Con il governo di che cosa si parla? La Fiat ha escluso che esista un’offerta Volkswagen per l’Alfa Romeo e uno stabilimento. Questo filtra. Ma è la Fiat, parte in causa, che deve dirlo o è il governo che, con i suoi strumenti, deve accertare alla fonte come stanno le cose? Non bisogna essere dei germanisti per capire che a Wolfsburg si attendono un approccio che tenga conto di che cosa sono oggi la Volkswagen, la Fiat e l’Alfa. In altre parole, per Marchionne non è come quando trattava, con coraggio e intelligenza, la Chrysler con Obama.

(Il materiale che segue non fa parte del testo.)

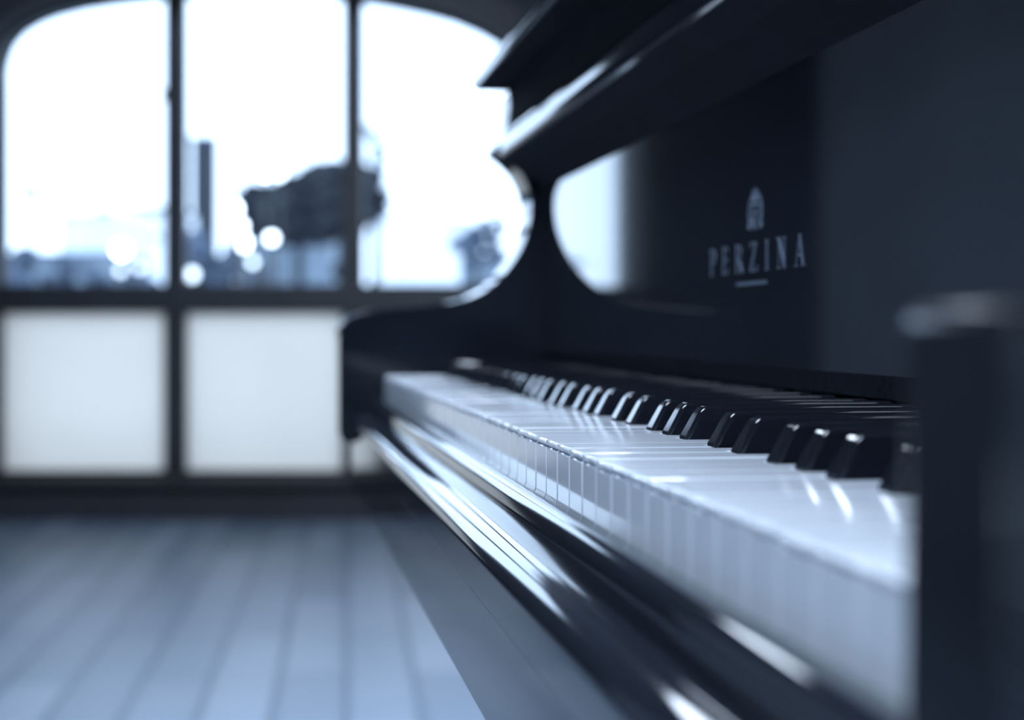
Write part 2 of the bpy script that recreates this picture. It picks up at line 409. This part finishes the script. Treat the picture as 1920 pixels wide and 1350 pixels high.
# lettering and emblem on the fallboard
def stroke(bm, x0_, z0_, x1_, z1_, t):      # a bar between two points in letter space
    d = Vector((x1_ - x0_, z1_ - z0_)); n = Vector((-d.y, d.x)).normalized() * t / 2
    pts = [(x0_ + n.x, z0_ + n.y), (x1_ + n.x, z1_ + n.y), (x1_ - n.x, z1_ - n.y), (x0_ - n.x, z0_ - n.y)]
    return pts
def arcs(cx, cz, rx, rz, a0, a1, t0, t1, n=12):
    q = []
    for i in range(n):
        A0 = math.radians(a0 + (a1 - a0) * i / n); A1 = math.radians(a0 + (a1 - a0) * (i + 1) / n)
        tt = lambda A: t0 + (t1 - t0) * abs(math.cos(A))
        q.append([(cx + (rx - tt(A0) / 2) * math.cos(A0), cz + (rz - t0 / 2) * math.sin(A0)), (cx + (rx + tt(A0) / 2) * math.cos(A0), cz + (rz + t0 / 2) * math.sin(A0)),
                  (cx + (rx + tt(A1) / 2) * math.cos(A1), cz + (rz + t0 / 2) * math.sin(A1)), (cx + (rx - tt(A1) / 2) * math.cos(A1), cz + (rz - t0 / 2) * math.sin(A1))])
    return q
T, t = .13, .05
def serif(x, z, w_=.34): return stroke(None, x - w_ / 2, z, x + w_ / 2, z, .045)
GL = {
 'P': (.80, [stroke(0, .18, 0, .18, 1, T), serif(.18, .02), serif(.14, .98, .28)] + [stroke(0, .18, .975, .42, .975, t), stroke(0, .18, .47, .42, .47, t)] + arcs(.42, .722, .26, .25, -90, 90, t, T)),
 'E': (.80, [stroke(0, .18, 0, .18, 1, T), serif(.14, .02), serif(.14, .98), stroke(0, .18, .975, .68, .975, t), stroke(0, .18, .52, .56, .52, t), stroke(0, .18, .025, .70, .025, t), stroke(0, .67, .99, .67, .80, t), stroke(0, .69, .01, .69, .22, t), stroke(0, .56, .42, .56, .62, t)]),
 'R': (.90, [stroke(0, .18, 0, .18, 1, T), serif(.18, .02), serif(.14, .98, .28)] + [stroke(0, .18, .975, .42, .975, t), stroke(0, .18, .49, .42, .49, t), stroke(0, .42, .49, .78, .0, T), serif(.80, .02, .2)] + arcs(.42, .732, .26, .24, -90, 90, t, T)),
 'Z': (.92, [stroke(0, .10, .975, .80, .975, t), stroke(0, .08, .025, .84, .025, t), stroke(0, .76, .97, .14, .03, T), stroke(0, .11, .99, .11, .80, t), stroke(0, .83, .01, .83, .22, t)]),
 'I': (.42, [stroke(0, .20, 0, .20, 1, T), serif(.20, .02), serif(.20, .98)]),
 'N': (1.0, [stroke(0, .18, 0, .18, 1, t), stroke(0, .16, .99, .80, .01, T), stroke(0, .80, 0, .80, 1, t), serif(.18, .02), serif(.12, .98), serif(.80, .98)]),
 'A': (.95, [stroke(0, .10, 0, .46, 1, t), stroke(0, .44, 1, .80, 0, T), stroke(0, .22, .35, .66, .35, t), serif(.10, .02, .28), serif(.80, .02, .32)]),
}
def plate(bm, q, y_of, z_of, th0=.0000, th1=.0005):
    A = [bm.verts.new((XF - th1, y_of(a), z_of(b))) for a, b in q]; B = [bm.verts.new((XF + .0005, y_of(a), z_of(b))) for a, b in q]
    n = len(q)
    bm.faces.new(A); bm.faces.new(B[::-1])
    for i in range(n): bm.faces.new([A[i], A[(i + 1) % n], B[(i + 1) % n], B[i]])
def letters(bm):
    ch = .0145; word = 'PERZINA'
    tot = sum(GL[c][0] for c in word); gap = (.163 / ch - tot) / (len(word) - 1) ; x = 0
    for c in word:
        for q in GL[c][1]:
            plate(bm, q, lambda a, x=x: .898 - (x + a) * ch, lambda b: EYE + .0284 + b * ch)
        x += GL[c][0] + gap
pc('lettering', letters, M_brass, fall)
def small_line(bm):                       # fine, unreadable line under the name
    x = 0
    while x < .052:
        wd = random.uniform(.0012, .0024); plate(bm, [(0, 0), (wd, 0), (wd, 1), (0, 1)], lambda a, x=x: .846 - x - a, lambda b: EYE + .0218 + b * .0018); x += wd + .0009
pc('small_print', small_line, M_brass, fall)
def crest(bm):
    yo = lambda a: .8127 - a; zo = lambda b: EYE + .0492 + b * 1.03
    sh = [(0, .0000), (.0035, .0022), (.0060, .0060), (.0062, .0120), (-.0062, .0120), (-.0060, .0060), (-.0035, .0022)]
    for s in (1,):                        # rim of the shield as separate bars
        for i in range(len(sh)):
            a, b = sh[i], sh[(i + 1) % len(sh)]
            plate(bm, stroke(0, a[0], a[1], b[0], b[1], .0012), yo, zo)
    plate(bm, stroke(0, -.004, .008, .004, .008, .001), yo, zo); plate(bm, stroke(0, 0, .003, 0, .0115, .001), yo, zo)
    for k in (-1, 1):                     # supporters curving up on each side
        for i in range(8):
            a = (k * (.0085 + .0032 * math.sin(i * .45)), .001 + i * .0019); b = (k * (.0085 + .0032 * math.sin((i + 1) * .45)), .001 + (i + 1) * .0019)
            plate(bm, stroke(0, *a, *b, .0026 - .0002 * i), yo, zo)
        plate(bm, stroke(0, k * .013, .002, k * .0075, .0005, .0018), yo, zo)
    plate(bm, stroke(0, -.0055, .0140, .0055, .0140, .0014), yo, zo)   # crown
    for a in (-.005, -.0025, 0, .0025, .005):
        plate(bm, [(a - .0012, .0148), (a + .0012, .0148), (a, .0205 - abs(a) * .3)], yo, zo)
pc('emblem', crest, M_brass, fall)

# ------------------------------------------------------------------ ceiling lamp in front of the window
def ceiling_lamp(px, py, label, st, r=.40, sx=1.0):
    o = empty('ceiling_lamp', label, 'ceiling lamp', (px * CT - py * ST, px * ST + py * CT, CE), TH, 'ceiling lamps'); o.scale = (sx, 1, 1)
    child('lamp_housing', lambda bm: cyl(bm, (0, 0, -.05), r + .02, .05, n=48), M_frame, o, bevel=(.01, 3))
    child('diffuser', lambda bm: cyl(bm, (0, 0, -.065), r - .03, .016, n=48, r2=r), emit('lamp_diffuser', (.70, .82, 1), st), o)
ceiling_lamp(-.15, 6.05, 'oval ceiling lamp nearest the arched window', 12, .52, .85)
ceiling_lamp(-.6, .15, 'round ceiling lamp above the keyboard side of the piano', 27, .55)
ceiling_lamp(.85, 2.25, 'round ceiling lamp over the middle of the room', 120, .55)

# ------------------------------------------------------------------ outside
GZ = -.5
M_ground = mat('pale_forecourt', (.30, .33, .36), .9, noise=(.2, .2))
bm = bmesh.new(); box(bm, -900, 900, WY + 1.2, 1500, GZ - .5, GZ); o = structure(link('ground', bm, M_ground))
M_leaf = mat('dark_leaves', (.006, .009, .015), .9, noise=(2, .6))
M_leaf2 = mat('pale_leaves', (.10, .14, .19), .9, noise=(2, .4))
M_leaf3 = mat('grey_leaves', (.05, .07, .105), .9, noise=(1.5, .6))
M_bark = mat('bark', (.02, .025, .035), .9, noise=(9, .3))
M_white = mat('white_render', (.62, .68, .72), .8, noise=(1, .05))
M_bright = mat('bright_white_render', (.86, .88, .90), .8, noise=(1, .03))
M_pale = mat('pale_blue_render', (.16, .20, .245), .8, noise=(.3, .25))
M_tower = mat('dark_cladding', (.010, .015, .024), .7, noise=(.05, .2))
M_roof = mat('slate_roof', (.07, .095, .14), .8, noise=(1, .2))
M_pane = mat('dark_panes', (.02, .03, .05), .3, noise=(1, .3))

def blobs(bm, c, r, n, rr):
    for i in range(n):
        while True:
            p = Vector([random.uniform(-1, 1) for _ in range(3)])
            if p.length < 1: break
        ball(bm, (c[0] + p.x * r[0], c[1] + p.y * r[1], c[2] + p.z * r[2]), rr * random.uniform(.6, 1.3), 1, (1, 1, .8), .5)

def tree(label, d, crowns, trunkx, m, n=40, dens=.30, group='trees beyond the window', tw=.11):
    X, _ = W(trunkx, 618, d); o = empty('tree', label, 'tree', (X, d, GZ), 0, group)
    def cr(bm):
        for (cx, cy, rx, ry) in crowns:
            x, z = W(cx, cy, d); s = d / F
            blobs(bm, (x - X, 0, z - GZ), (rx * s, rx * s, ry * s), n, dens * min(rx, ry) * s)
    bm = bmesh.new(); cr(bm); link('crown', bm, m, o)
    ztop = max(W(0, c[1], d)[1] for c in crowns) - GZ
    child('trunk', lambda bm: cyl(bm, (0, 0, 0), tw, ztop, n=10, r2=tw * .5), M_bark, o)
    return o
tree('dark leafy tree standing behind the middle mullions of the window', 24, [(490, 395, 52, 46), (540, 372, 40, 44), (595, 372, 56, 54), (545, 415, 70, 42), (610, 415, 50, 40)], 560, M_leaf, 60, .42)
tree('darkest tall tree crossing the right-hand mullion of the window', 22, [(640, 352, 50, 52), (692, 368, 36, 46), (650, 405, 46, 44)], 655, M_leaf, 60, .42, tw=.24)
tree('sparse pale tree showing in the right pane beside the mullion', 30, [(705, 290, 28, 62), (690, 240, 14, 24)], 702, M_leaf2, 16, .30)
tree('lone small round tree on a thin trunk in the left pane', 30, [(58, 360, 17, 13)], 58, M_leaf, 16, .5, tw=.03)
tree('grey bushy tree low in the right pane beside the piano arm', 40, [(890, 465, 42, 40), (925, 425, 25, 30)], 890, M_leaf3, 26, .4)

def shrub(label, d, crowns, m, name='hedge', cat='hedge', n=40, dens=.4):
    X, _ = W(crowns[0][0], 618, d); bm = bmesh.new(); s = d / F
    for (cx, cy, rx, ry) in crowns:
        x, z = W(cx, cy, d)
        zb = GZ; hh = (z + ry * s - zb) / 2
        blobs(bm, (x - X, 0, hh), (rx * s, .5, hh * .92), n, dens * ry * s)
    o = link(name, bm, m); o.location = (X, d, GZ); o['label'] = label; o['category'] = cat; o['group'] = 'planting beyond the window'
    return o
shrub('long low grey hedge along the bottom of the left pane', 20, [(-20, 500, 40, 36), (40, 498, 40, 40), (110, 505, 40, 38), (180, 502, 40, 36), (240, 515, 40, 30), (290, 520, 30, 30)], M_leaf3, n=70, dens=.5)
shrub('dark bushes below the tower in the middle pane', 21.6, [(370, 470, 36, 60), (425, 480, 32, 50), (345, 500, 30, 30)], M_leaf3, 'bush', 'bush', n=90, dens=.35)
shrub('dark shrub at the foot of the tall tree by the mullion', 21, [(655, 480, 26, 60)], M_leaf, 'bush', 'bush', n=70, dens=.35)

def building(label, d, xa, xb, yt, m, depth, wins=(), name='building', flat=True, group='buildings beyond the window'):
    X0, Z = W(xa, yt, d); X1, _ = W(xb, yt, d); cx = (X0 + X1) / 2
    o = empty(name, label, 'building', (cx, d + depth / 2, GZ), 0, group)
    hw = (X1 - X0) / 2; h = Z - GZ
    child('wall', lambda bm: box(bm, -hw, hw, -depth / 2, depth / 2, 0, h), m, o)
    t_ = max(.03, .02 * h); child('roof', lambda bm: box(bm, -hw * 1.02, hw * 1.02, -depth / 2 - t_, depth / 2 + t_, h, h + t_), M_roof if flat else m, o)
    for (a, b, c, e) in wins:
        wx0, z1 = W(a, c, d); wx1, z0 = W(b, e, d)
        child('window', lambda bm: box(bm, wx0 - cx, wx1 - cx, -depth / 2 - t_, -depth / 2 + t_, z0 - GZ, z1 - GZ), M_pane, o)
    return o
building('tall dark tower block rising in the middle pane', 420, 359, 405, 262, M_tower, 3, name='tower_block')
building('white house with dark eaves left of the first mullion', 75, 236, 320, 392, M_bright, 6, [(276, 300, 398, 404), (276, 300, 440, 448)])
building('small white house with grey roof low in the left pane', 55, 110, 214, 404, M_white, 6, [(182, 208, 392, 400)], flat=False)
building('low grey building behind the hedge in the left pane', 34, -40, 200, 478, M_pale, 4)
building('pale low building under the dark tree in the middle pane', 30, 452, 618, 446, M_pale, 3, [(470, 500, 500, 528)])
building('white building filling the bottom of the right pane', 50, 700, 880, 415, M_bright, 5, [(836, 846, 410, 424)], flat=False)
building('grey low wing at the right end of the white building', 44, 862, 960, 478, M_pale, 3)

def glob(x, y, d, r, st, label):  # blurred glints outside, shown by added glowing globes on poles
    X, Z = W(x, y, d); o = empty('glint_globe', label, 'glint stand-in', (X, d, GZ), 0, 'added glint globes outside')
    child('glint_pole', lambda bm: (cyl(bm, (0, 0, 0), .018, Z - GZ - r, n=8), cyl(bm, (0, 0, 0), .06, .08, n=12)), M_frame, o)
    child('globe', lambda bm: ball(bm, (0, 0, Z - GZ), r, 2), emit('glint_glow', (.72, .86, 1), st), o)
D = 18
for gi, a in enumerate(((455, 455, .07, 14, 'brightest added glint globe among the bushes, right of the tower'), (509, 447, .05, 11, 'single round added glint globe in front of the pale low building'),
          (437, 392, .07, 14, 'bright added glint globe at the left edge of the dark tree'), (497, 325, .05, 14, 'left one of the two added glint globes on top of the dark tree'),
          (524, 326, .045, 9, 'right one of the two added glint globes on top of the dark tree'), (228, 468, .075, 14, 'bright added glint globe over the hedge in the left pane'),
          (970, 412, .07, 14, 'added glint globe seen at the edge of the piano arm'), (474, 492, .035, 5, 'faint added glint globe below the brightest one'),
          (226, 508, .035, 3.5, 'faint added glint globe low in front of the hedge, left of its twin'), (262, 502, .035, 3.5, 'faint added glint globe low in front of the hedge by the mullion'),
          (360, 515, .05, 4, 'dim added glint globe low in the bushes under the tower'), (448, 425, .06, 10, 'added glint globe between the two bright ones by the dark tree'))):
    glob(a[0], a[1], D - .23 * gi, *a[2:])
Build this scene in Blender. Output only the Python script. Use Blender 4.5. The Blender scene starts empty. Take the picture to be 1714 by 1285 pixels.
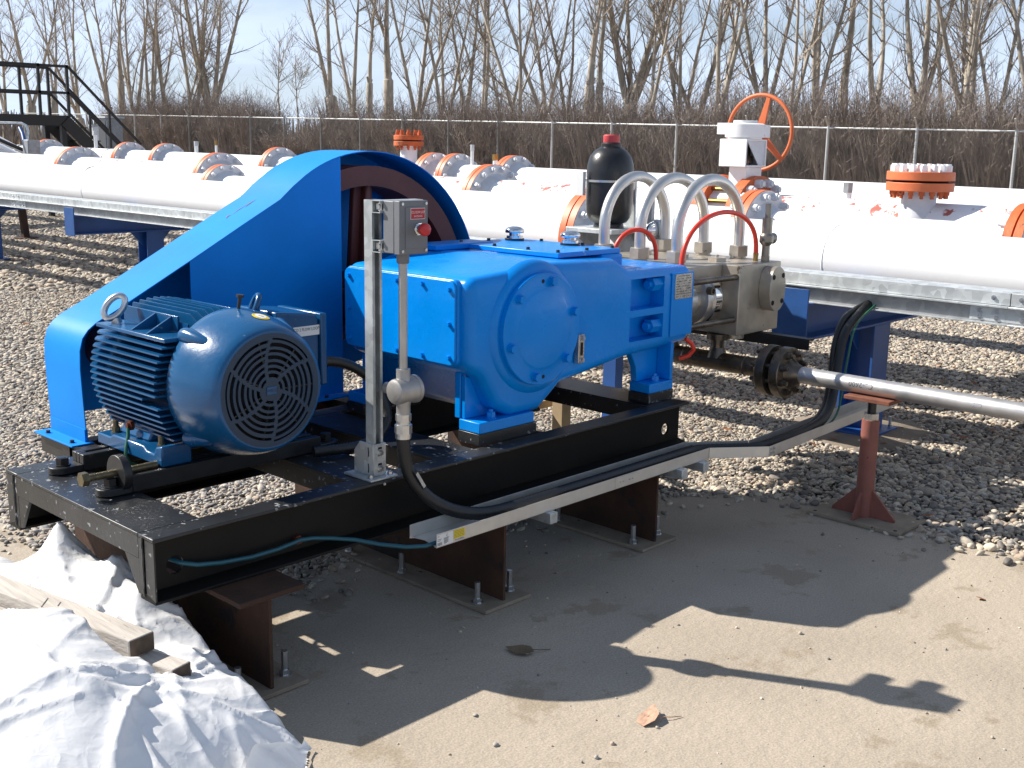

Il caso Fiat sta mettendo a dura prova la premiership di Monti. Il contrasto sullo spread va bene, i licenziamenti a macchia di leopardo fanno soffrire, ma si vedono poco. La Fiat, invece, fa rumore. Sia perché la Fiat era stata presentata come l’alfiere della modernità quando invece è un gruppo in crisi e gli alfieri della modernità sono le multinazionali tascabili del Quarto Capitalismo, sia perché a rischio è ormai un intero, storico settore industriale come quello dell’auto.
La risposta dell’amministratore delegato, Sergio Marchionne, al ministro Corrado Passera deve far pensare. Se la Fiat va bene in Brasile perché là riceve cospicui aiuti di Stato e non può andar bene in Italia e in Europa perché questi aiuti sono proibiti dalle regole antitrust, dovremmo tutti aprire una riflessione.
Marchionne è un realista. Probabilmente lo è troppo. E, come tutti quelli che peccano di eccesso di realismo, rischia di risparmiare qualcosa oggi e di perdere molto domani. O forse sta duramente trattando, da quel grande scommettitore che è, una nuova tornata di sussidi da parte del governo. Certo è che si fatica a capire come possa essere possibile esportare 3-400 mila auto negli Usa per salvare le nostre fabbriche quando l’Italia è già oggi importatrice netta di marchi Fiat.